→ **AIM**:
Below are the entries; output exactly the lines from the one containing "903 pixels high." through the final line, inclusive.

→ **SUPPLIED DATA**:
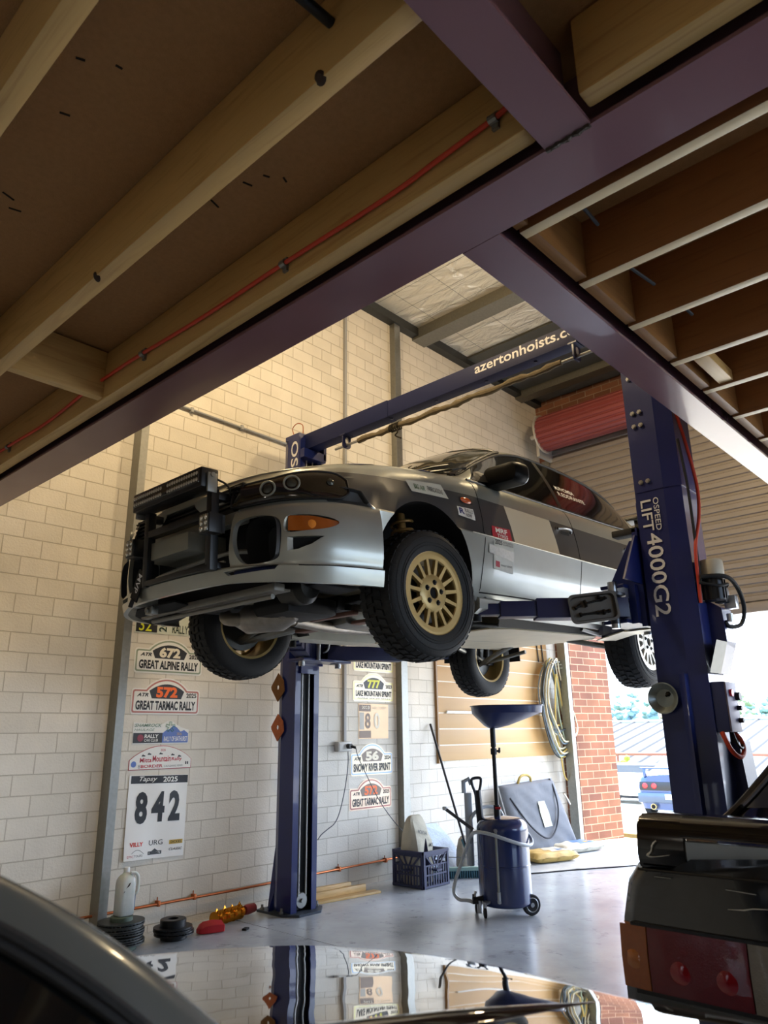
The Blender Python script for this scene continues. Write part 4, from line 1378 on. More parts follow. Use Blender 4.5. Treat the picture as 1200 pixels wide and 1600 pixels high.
# liners behind the openings
for s in (1, -1):
    mb = MB()
    P = rpoly(fog(s))
    cx_, cz_ = .56*s, .37
    mb.rings([[Vector((-.83+.02, -v, z)) for v, z in P], [Vector((-.70, -(cx_+(v-cx_)*.85), cz_+(z-cz_)*.85)) for v, z in P]], True, False, True)
    mb.build('fog_lamp_recess', mat('recess_black', '#2b2c2e', 0.35, 0, 10, 0.1), bumper, local=True)
    # indicator lens following the bumper curve
    mb = MB()
    tl = [.30+.14*i/10 for i in range(11)]
    def indf(a, c):
        v = .672+.120*a
        h = .028+.0*a
        zc = .438
        zz = zc+(c-.5)*2*(.035*(1-.55*max(0, a-.55)/.45))
        # find bumper t with this v
        lo, hi = 0.0, 1.0
        for _ in range(24):
            mid = (lo+hi)/2
            if bplan(mid)[1] > v: lo = mid
            else: hi = mid
        p, n = bump(lo, (zz-.178)/(btop(lo)-.178))
        p = p - n*.006
        return Vector((p.x, s*p.y, p.z))
    mb.grid(indf, [i/10 for i in range(11)], [i/5 for i in range(6)])
    il = mb.build('indicator_lamp', mat('amber_lens', '#a4551c', 0.12, 0, 30, 0.15, coat=0.6), bumper, local=True)
    mb = MB()
    p = indf(.52, .45)
    mb.lathe([(0.0, .004), (.012, .003), (.02, .0), (0, -.002)], p+Vector((-.001, -s*.001, 0)), (-.7, -s*.7, 0), 16)
    mb.build('indicator_bulb', mat('amber_bulb', '#ff9a3c', 0.2), il, local=True)
    mb = MB()
    def inset(t, z, d):
        p, n = bump(t, (z-.178)/(btop(t)-.178)); p = p-n*d
        return Vector((p.x, s*p.y, z))
    mb.grid(lambda t, z: inset(t, z, .026), [.24+.22*i/10 for i in range(11)], [.30, .34, .39])
    mb.build('duct_liner', M_dark, bumper, local=True)
    mb = MB(); mb.grid(lambda t, z: inset(t, z, .024), [.42+.26*i/10 for i in range(11)], [.222, .24, .265])
    mb.build('slot_mesh', mat('blue_mesh', '#1d2850', 0.5), bumper, local=True)

# headlamps: a patch standing proud of the nose corner
def nose(t, z):
    """point on the nose between bumper top and bonnet edge"""
    x, v = bplan(t)
    tt = t if t <= 1 else 2-t
    back = .014 + max(0, z-.56)*.30
    x2, v2 = bplan(min(2, t+.01)); x1, v1 = bplan(max(0, t-.01))
    tx, tv = x2-x1, v2-v1
    l = math.hypot(tx, tv); nx, nv = -tv/l, tx/l
    if nx > 0 and tt > .4: nx, nv = -nx, -nv
    if tt <= .4 and (nv*(1 if t <= 1 else -1)) < 0: nx, nv = -nx, -nv
    return Vector((x-nx*back, -(v-nv*back), z)), Vector((nx, -nv, .35)).normalized()
def hl(a, c):
    """a 0 outer .. 1 inner ; c 0 bottom .. 1 top"""
    t = .125+(.70-.125)*a
    zb = .566 - .028*a
    zt = .694 + .015*math.sin(PI*min(1, a*1.5)) - .052*a
    if a < .12: 
        e = (a/.12)
        zb, zt = zb+(1-e)**2*.035, zt-(1-e)**2*.03
    return t, zb+(zt-zb)*c
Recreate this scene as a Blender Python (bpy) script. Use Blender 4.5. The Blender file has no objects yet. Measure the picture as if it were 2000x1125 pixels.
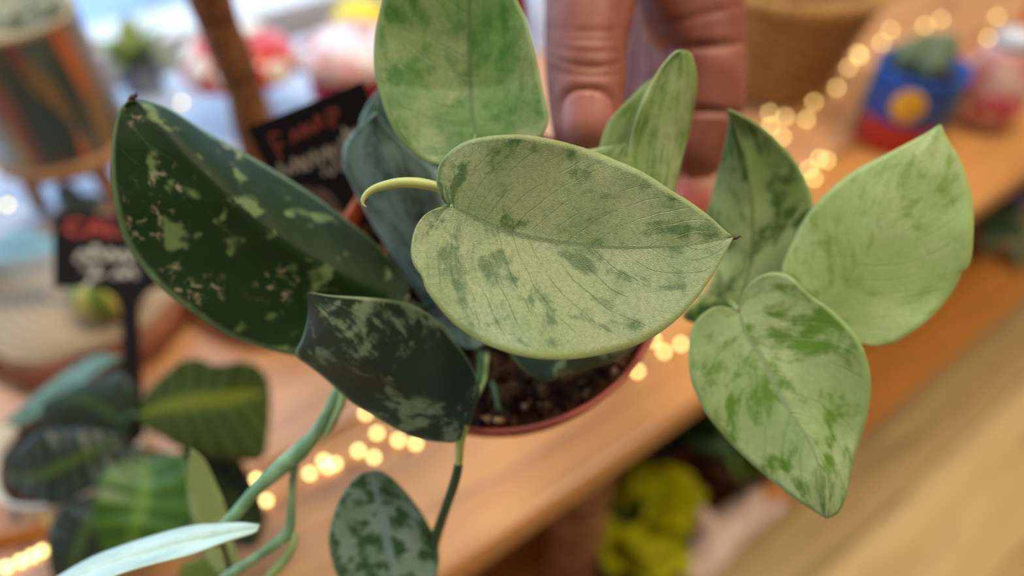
import bpy, bmesh, math, random
import numpy as np
from mathutils import Vector, Matrix
from mathutils.bvhtree import BVHTree

random.seed(4)
rng = np.random.default_rng(7)
scene = bpy.context.scene
C = scene.collection
PI = math.pi

# ------------------------------------------------------------------ camera
F = 2000 / 1.5            # focal length in pixels (24 mm on a 36 mm sensor)
CAM = np.array([0.0, 0.0, 0.33])
S45 = math.sqrt(0.5)
RT, UP, FW = np.array([1., 0, 0]), np.array([0, S45, S45]), np.array([0, S45, -S45])
cam_data = bpy.data.cameras.new('camera')
cam = bpy.data.objects.new('camera', cam_data)
C.objects.link(cam)
cam.location = CAM
cam.rotation_euler = (math.radians(45), 0, 0)
cam_data.lens = 24
cam_data.sensor_width = 36
cam_data.clip_start = 0.01
cam_data.dof.use_dof = True
cam_data.dof.focus_distance = 0.1275
cam_data.dof.aperture_fstop = 5.0
scene.camera = cam

# ------------------------------------------------------------------ world, lights, exposure
world = bpy.data.worlds.new('sky')
scene.world = world
world.use_nodes = True
bg = world.node_tree.nodes['Background']
bg.inputs[0].default_value = (0.50, 0.72, 1.0, 1)
bg.inputs[1].default_value = 2.7

scene.view_settings.view_transform = 'Standard'
scene.view_settings.look = 'None'
scene.view_settings.gamma = 1
scene.view_settings.use_curve_mapping = False
scene.view_settings.exposure = 0.0


def P(px, py, d):
    """point seen at pixel (px, py) at distance d along the optical axis"""
    return CAM + RT * ((px - 1000) / F * d) + UP * ((562.5 - py) / F * d) + FW * d


def G(px, py, z=0.0):
    """point at height z seen at pixel"""
    r = RT * ((px - 1000) / F) + UP * ((562.5 - py) / F) + FW
    return CAM + r * ((z - CAM[2]) / r[2])


def pix(p):
    q = np.asarray(p) - CAM
    d = q @ FW
    return 1000 + F * (q @ RT) / d, 562.5 - F * (q @ UP) / d


E0 = G(870, 1125)
_e = G(2000, 340) - E0
EA = _e / np.linalg.norm(_e)              # along the shelf front edge
EB = np.array([-EA[1], EA[0], 0.0])       # towards the window
ZU = np.array([0, 0, 1.0])
SANG = math.atan2(EA[1], EA[0])


def S(u, v, z=0.0):
    p = E0 + EA * u + EB * v
    return np.array([p[0], p[1], z])


def area(name, loc, target, size, power, col):
    l = bpy.data.lights.new(name, 'AREA')
    l.shape = 'DISK'
    l.size = size
    l.energy = power
    l.color = col
    o = bpy.data.objects.new(name, l)
    C.objects.link(o)
    o.location = loc
    d = Vector(target) - Vector(loc)
    o.rotation_euler = d.to_track_quat('-Z', 'Y').to_euler()
    return o


area('ceiling_lamp_light', S(0.85, -0.35, 1.9), S(0.3, 0.0, 0), 0.45, 21, (1.0, 0.87, 0.66))
area('ceiling_lamp_light', S(0.25, 0.28, 1.9), S(0.2, 0.1, 0), 0.3, 15, (1.0, 0.87, 0.66))


# ------------------------------------------------------------------ mesh helpers
def link(name, me, mat, parent=None, loc=None):
    o = bpy.data.objects.new(name, me)
    C.objects.link(o)
    if mat is not None and not me.materials:
        me.materials.append(mat)
    if parent is not None:
        o.parent = parent
    if loc is not None:
        o.location = loc
    return o


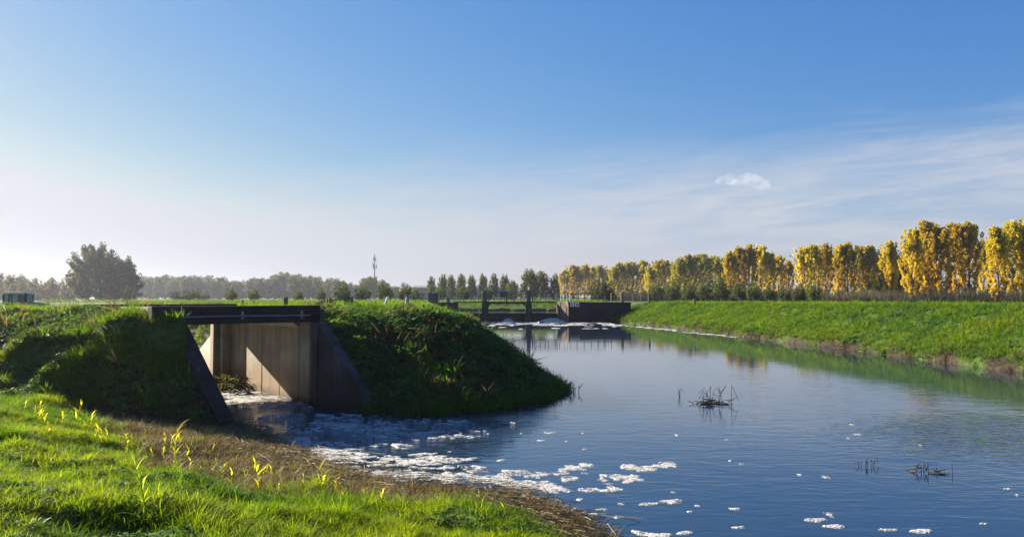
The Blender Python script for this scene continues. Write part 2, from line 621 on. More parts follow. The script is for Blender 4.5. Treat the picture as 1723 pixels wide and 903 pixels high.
M['pale_green'] = simple('pale_green_paint', (0.28, 0.42, 0.36), 0.5, 0.15, 5, 0.4)
M['cabinet'] = simple('cabinet_paint', (0.035, 0.055, 0.075), 0.5, 0.2, 4, 0.4)
M['wood'] = simple('weathered_wood', (0.11, 0.085, 0.06), 0.85, 0.4, 6, 0.15)
M['wood_grey'] = simple('grey_wood', (0.30, 0.27, 0.22), 0.85, 0.3, 6, 0.15)
M['bark'] = simple('bark', (0.075, 0.06, 0.047), 0.9, 0.4, 3, 0.1)
M['white'] = simple('white_board', (0.78, 0.78, 0.76), 0.5, 0.06, 4, 0.3)
M['black'] = simple('black_print', (0.02, 0.02, 0.022), 0.5, 0.1, 4, 0.3)
M['red'] = simple('red_print', (0.45, 0.03, 0.03), 0.5, 0.1, 4, 0.3)
M['blue'] = simple('blue_plastic', (0.02, 0.07, 0.30), 0.4, 0.15, 4, 0.4)
M['grey_plastic'] = simple('grey_plastic', (0.22, 0.26, 0.28), 0.5, 0.15, 4, 0.4)
M['tractor_green'] = simple('tractor_green', (0.05, 0.13, 0.07), 0.35, 0.12, 3, 0.5)
M['tractor_white'] = simple('tractor_white', (0.62, 0.64, 0.64), 0.35, 0.06, 3, 0.5)
M['rubber'] = simple('tyre_rubber', (0.025, 0.025, 0.025), 0.8, 0.2, 6, 0.2)
M['orange'] = simple('beacon_orange', (0.75, 0.25, 0.03), 0.3, 0.05, 3, 0.5)
M['brick'] = simple('building_wall', (0.30, 0.27, 0.25), 0.8, 0.15, 0.3, 0.2)
M['roof_grey'] = simple('roof_sheet', (0.19, 0.18, 0.19), 0.6, 0.12, 0.3, 0.2)
M['fascia'] = simple('pale_fascia', (0.75, 0.76, 0.76), 0.6, 0.05, 0.5, 0.2)
M['mast'] = simple('mast_steel', (0.42, 0.44, 0.46), 0.5, 0.1, 1, 0.4)
M['twig'] = simple('twig', (0.06, 0.047, 0.03), 0.85, 0.4, 8, 0.15)
M['dry'] = simple('dry_stem', (0.21, 0.155, 0.075), 0.75, 0.35, 9, 0.2)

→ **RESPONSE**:
The Blender Python script for this scene continues. Write part 2, from line 621 on. More parts follow. The script is for Blender 4.5. Treat the picture as 1723 pixels wide and 903 pixels high.
M['pale_green'] = simple('pale_green_paint', (0.28, 0.42, 0.36), 0.5, 0.15, 5, 0.4)
M['cabinet'] = simple('cabinet_paint', (0.035, 0.055, 0.075), 0.5, 0.2, 4, 0.4)
M['wood'] = simple('weathered_wood', (0.11, 0.085, 0.06), 0.85, 0.4, 6, 0.15)
M['wood_grey'] = simple('grey_wood', (0.30, 0.27, 0.22), 0.85, 0.3, 6, 0.15)
M['bark'] = simple('bark', (0.075, 0.06, 0.047), 0.9, 0.4, 3, 0.1)
M['white'] = simple('white_board', (0.78, 0.78, 0.76), 0.5, 0.06, 4, 0.3)
M['black'] = simple('black_print', (0.02, 0.02, 0.022), 0.5, 0.1, 4, 0.3)
M['red'] = simple('red_print', (0.45, 0.03, 0.03), 0.5, 0.1, 4, 0.3)
M['blue'] = simple('blue_plastic', (0.02, 0.07, 0.30), 0.4, 0.15, 4, 0.4)
M['grey_plastic'] = simple('grey_plastic', (0.22, 0.26, 0.28), 0.5, 0.15, 4, 0.4)
M['tractor_green'] = simple('tractor_green', (0.05, 0.13, 0.07), 0.35, 0.12, 3, 0.5)
M['tractor_white'] = simple('tractor_white', (0.62, 0.64, 0.64), 0.35, 0.06, 3, 0.5)
M['rubber'] = simple('tyre_rubber', (0.025, 0.025, 0.025), 0.8, 0.2, 6, 0.2)
M['orange'] = simple('beacon_orange', (0.75, 0.25, 0.03), 0.3, 0.05, 3, 0.5)
M['brick'] = simple('building_wall', (0.30, 0.27, 0.25), 0.8, 0.15, 0.3, 0.2)
M['roof_grey'] = simple('roof_sheet', (0.19, 0.18, 0.19), 0.6, 0.12, 0.3, 0.2)
M['fascia'] = simple('pale_fascia', (0.75, 0.76, 0.76), 0.6, 0.05, 0.5, 0.2)
M['mast'] = simple('mast_steel', (0.42, 0.44, 0.46), 0.5, 0.1, 1, 0.4)
M['twig'] = simple('twig', (0.06, 0.047, 0.03), 0.85, 0.4, 8, 0.15)
M['dry'] = simple('dry_stem', (0.21, 0.155, 0.075), 0.75, 0.35, 9, 0.2)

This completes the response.